start Material
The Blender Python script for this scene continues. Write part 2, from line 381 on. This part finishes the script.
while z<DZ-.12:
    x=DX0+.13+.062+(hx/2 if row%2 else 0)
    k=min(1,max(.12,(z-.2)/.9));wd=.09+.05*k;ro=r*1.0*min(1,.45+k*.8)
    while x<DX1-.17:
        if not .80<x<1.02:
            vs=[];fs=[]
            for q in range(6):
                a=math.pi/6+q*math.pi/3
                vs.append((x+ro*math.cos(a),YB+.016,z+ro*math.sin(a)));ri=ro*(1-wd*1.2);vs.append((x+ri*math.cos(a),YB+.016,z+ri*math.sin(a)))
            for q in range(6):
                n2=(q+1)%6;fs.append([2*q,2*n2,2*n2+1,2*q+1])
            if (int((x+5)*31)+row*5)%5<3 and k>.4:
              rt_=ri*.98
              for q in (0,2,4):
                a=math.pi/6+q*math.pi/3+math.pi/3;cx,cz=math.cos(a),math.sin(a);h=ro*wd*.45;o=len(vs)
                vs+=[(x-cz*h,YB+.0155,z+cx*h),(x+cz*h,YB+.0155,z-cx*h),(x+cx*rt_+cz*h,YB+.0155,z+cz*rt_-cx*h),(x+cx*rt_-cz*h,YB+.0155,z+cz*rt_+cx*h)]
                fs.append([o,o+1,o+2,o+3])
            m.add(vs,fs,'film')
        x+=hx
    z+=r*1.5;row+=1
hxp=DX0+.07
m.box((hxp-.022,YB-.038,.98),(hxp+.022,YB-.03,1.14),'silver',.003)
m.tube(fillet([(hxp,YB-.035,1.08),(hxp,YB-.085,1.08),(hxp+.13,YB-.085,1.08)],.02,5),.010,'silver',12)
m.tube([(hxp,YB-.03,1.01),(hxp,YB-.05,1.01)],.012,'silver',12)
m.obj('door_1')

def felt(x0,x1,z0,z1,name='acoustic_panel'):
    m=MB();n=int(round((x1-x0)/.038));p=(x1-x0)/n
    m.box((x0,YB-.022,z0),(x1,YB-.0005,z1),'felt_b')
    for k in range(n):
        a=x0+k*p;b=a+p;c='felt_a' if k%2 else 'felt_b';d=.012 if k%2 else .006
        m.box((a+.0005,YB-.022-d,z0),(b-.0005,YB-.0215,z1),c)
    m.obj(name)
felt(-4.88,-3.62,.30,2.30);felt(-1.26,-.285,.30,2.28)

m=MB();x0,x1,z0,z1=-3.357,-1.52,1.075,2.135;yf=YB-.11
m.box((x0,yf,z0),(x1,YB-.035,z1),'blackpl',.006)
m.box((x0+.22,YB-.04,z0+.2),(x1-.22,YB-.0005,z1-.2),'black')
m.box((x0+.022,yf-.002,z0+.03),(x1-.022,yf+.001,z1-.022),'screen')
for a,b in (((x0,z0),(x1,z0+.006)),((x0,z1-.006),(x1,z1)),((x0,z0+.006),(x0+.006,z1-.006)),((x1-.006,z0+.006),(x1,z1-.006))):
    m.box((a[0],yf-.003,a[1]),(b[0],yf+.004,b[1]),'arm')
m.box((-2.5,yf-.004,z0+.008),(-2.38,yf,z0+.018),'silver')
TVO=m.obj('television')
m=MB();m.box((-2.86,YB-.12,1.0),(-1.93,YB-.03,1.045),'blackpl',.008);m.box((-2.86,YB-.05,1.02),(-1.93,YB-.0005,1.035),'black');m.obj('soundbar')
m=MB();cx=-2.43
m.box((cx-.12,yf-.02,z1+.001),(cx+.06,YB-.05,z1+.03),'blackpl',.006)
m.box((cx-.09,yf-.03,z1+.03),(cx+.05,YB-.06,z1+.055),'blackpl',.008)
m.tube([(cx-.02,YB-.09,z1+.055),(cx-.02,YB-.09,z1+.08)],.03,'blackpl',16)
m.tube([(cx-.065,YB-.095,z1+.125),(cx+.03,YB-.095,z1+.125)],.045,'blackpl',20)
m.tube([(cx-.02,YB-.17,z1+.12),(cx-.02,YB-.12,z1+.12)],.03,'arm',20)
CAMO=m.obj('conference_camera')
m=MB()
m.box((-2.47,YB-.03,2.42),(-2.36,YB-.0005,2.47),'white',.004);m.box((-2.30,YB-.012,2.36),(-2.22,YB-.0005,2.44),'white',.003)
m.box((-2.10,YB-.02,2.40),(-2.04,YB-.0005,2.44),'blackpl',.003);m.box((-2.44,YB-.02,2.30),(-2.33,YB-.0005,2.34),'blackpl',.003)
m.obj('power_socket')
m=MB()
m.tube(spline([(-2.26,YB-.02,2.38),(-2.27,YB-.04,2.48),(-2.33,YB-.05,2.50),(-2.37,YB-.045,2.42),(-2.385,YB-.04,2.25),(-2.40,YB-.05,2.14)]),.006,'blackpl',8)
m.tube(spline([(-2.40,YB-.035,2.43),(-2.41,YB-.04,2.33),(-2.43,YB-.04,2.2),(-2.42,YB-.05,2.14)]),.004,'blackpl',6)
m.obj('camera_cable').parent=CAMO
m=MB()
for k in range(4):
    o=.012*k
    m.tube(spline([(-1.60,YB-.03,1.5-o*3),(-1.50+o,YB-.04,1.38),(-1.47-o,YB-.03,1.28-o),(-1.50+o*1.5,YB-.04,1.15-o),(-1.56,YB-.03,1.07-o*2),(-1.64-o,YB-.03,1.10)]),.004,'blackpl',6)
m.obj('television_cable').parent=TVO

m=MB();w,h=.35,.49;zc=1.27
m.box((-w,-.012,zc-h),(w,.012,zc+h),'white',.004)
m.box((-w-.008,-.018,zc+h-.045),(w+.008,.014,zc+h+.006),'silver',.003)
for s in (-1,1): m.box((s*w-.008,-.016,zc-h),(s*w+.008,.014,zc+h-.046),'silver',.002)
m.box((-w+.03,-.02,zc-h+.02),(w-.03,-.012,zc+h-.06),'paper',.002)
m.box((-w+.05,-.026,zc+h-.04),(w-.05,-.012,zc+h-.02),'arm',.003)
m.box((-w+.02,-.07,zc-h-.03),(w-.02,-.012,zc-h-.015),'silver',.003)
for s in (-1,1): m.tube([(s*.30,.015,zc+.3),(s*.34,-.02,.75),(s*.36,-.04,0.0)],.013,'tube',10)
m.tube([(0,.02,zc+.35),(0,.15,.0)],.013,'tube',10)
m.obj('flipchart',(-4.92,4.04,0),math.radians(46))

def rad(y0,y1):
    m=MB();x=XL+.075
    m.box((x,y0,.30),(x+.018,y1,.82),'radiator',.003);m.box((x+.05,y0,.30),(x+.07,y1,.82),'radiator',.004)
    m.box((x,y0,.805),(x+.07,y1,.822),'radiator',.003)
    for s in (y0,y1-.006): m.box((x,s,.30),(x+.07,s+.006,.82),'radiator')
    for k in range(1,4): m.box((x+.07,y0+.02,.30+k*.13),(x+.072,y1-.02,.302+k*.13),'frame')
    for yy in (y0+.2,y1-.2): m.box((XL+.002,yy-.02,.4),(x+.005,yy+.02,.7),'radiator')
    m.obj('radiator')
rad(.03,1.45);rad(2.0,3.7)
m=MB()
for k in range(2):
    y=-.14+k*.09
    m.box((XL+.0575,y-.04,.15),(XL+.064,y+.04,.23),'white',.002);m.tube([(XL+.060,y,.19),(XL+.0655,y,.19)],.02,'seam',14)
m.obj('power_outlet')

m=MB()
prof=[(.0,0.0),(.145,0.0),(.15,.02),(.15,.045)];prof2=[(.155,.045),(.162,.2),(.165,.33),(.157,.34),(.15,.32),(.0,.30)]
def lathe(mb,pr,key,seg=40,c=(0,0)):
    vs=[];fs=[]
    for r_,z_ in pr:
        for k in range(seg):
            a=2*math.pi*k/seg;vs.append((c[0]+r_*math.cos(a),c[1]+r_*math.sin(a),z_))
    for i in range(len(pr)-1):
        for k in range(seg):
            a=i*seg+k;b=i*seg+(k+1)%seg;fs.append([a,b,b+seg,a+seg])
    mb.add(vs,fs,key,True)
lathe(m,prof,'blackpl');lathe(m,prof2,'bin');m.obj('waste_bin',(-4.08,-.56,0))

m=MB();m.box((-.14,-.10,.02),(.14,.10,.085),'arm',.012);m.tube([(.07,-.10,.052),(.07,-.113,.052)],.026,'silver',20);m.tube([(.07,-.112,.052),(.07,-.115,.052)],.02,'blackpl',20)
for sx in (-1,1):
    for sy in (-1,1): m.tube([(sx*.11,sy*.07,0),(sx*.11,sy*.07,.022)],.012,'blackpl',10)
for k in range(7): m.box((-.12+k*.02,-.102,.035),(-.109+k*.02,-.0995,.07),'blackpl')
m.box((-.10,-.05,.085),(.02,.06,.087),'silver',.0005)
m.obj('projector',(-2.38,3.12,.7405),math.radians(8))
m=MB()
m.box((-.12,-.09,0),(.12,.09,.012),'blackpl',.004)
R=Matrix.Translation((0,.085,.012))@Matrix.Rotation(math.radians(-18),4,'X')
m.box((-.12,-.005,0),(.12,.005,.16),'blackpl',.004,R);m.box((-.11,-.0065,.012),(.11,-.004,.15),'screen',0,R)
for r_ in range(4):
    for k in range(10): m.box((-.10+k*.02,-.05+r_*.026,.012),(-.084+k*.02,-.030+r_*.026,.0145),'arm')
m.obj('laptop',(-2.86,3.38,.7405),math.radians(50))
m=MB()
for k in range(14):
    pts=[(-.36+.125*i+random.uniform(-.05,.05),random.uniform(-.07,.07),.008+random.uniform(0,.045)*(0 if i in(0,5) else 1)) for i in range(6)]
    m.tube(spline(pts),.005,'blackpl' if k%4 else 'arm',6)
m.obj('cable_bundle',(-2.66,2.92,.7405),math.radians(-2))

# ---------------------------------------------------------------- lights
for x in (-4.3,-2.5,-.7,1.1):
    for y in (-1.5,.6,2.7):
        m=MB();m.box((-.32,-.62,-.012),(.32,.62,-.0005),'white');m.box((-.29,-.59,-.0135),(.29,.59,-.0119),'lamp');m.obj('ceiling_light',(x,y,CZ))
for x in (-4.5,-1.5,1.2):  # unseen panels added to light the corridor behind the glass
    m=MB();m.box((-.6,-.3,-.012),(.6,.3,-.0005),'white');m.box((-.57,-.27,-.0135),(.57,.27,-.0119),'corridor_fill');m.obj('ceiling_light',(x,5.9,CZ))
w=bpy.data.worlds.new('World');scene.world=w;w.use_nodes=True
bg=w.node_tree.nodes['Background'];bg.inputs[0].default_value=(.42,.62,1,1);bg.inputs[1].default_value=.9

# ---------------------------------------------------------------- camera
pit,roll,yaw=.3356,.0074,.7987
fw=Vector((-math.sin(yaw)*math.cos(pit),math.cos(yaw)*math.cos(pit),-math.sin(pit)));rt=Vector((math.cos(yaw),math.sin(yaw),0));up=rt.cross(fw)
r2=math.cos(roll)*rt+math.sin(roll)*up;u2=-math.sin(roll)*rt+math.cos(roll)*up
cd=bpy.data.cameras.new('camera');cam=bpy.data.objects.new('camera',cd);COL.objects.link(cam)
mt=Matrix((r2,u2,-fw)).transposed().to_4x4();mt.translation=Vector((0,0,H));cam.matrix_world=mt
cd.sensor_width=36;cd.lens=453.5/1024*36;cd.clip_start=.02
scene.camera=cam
end Material
Lines from the start of the material above through the line containing "m.obj('door_1')" are to be duplicated exactly, and only those.

- Complete output
The Blender Python script for this scene continues. Write part 2, from line 381 on. This part finishes the script.
while z<DZ-.12:
    x=DX0+.13+.062+(hx/2 if row%2 else 0)
    k=min(1,max(.12,(z-.2)/.9));wd=.09+.05*k;ro=r*1.0*min(1,.45+k*.8)
    while x<DX1-.17:
        if not .80<x<1.02:
            vs=[];fs=[]
            for q in range(6):
                a=math.pi/6+q*math.pi/3
                vs.append((x+ro*math.cos(a),YB+.016,z+ro*math.sin(a)));ri=ro*(1-wd*1.2);vs.append((x+ri*math.cos(a),YB+.016,z+ri*math.sin(a)))
            for q in range(6):
                n2=(q+1)%6;fs.append([2*q,2*n2,2*n2+1,2*q+1])
            if (int((x+5)*31)+row*5)%5<3 and k>.4:
              rt_=ri*.98
              for q in (0,2,4):
                a=math.pi/6+q*math.pi/3+math.pi/3;cx,cz=math.cos(a),math.sin(a);h=ro*wd*.45;o=len(vs)
                vs+=[(x-cz*h,YB+.0155,z+cx*h),(x+cz*h,YB+.0155,z-cx*h),(x+cx*rt_+cz*h,YB+.0155,z+cz*rt_-cx*h),(x+cx*rt_-cz*h,YB+.0155,z+cz*rt_+cx*h)]
                fs.append([o,o+1,o+2,o+3])
            m.add(vs,fs,'film')
        x+=hx
    z+=r*1.5;row+=1
hxp=DX0+.07
m.box((hxp-.022,YB-.038,.98),(hxp+.022,YB-.03,1.14),'silver',.003)
m.tube(fillet([(hxp,YB-.035,1.08),(hxp,YB-.085,1.08),(hxp+.13,YB-.085,1.08)],.02,5),.010,'silver',12)
m.tube([(hxp,YB-.03,1.01),(hxp,YB-.05,1.01)],.012,'silver',12)
m.obj('door_1')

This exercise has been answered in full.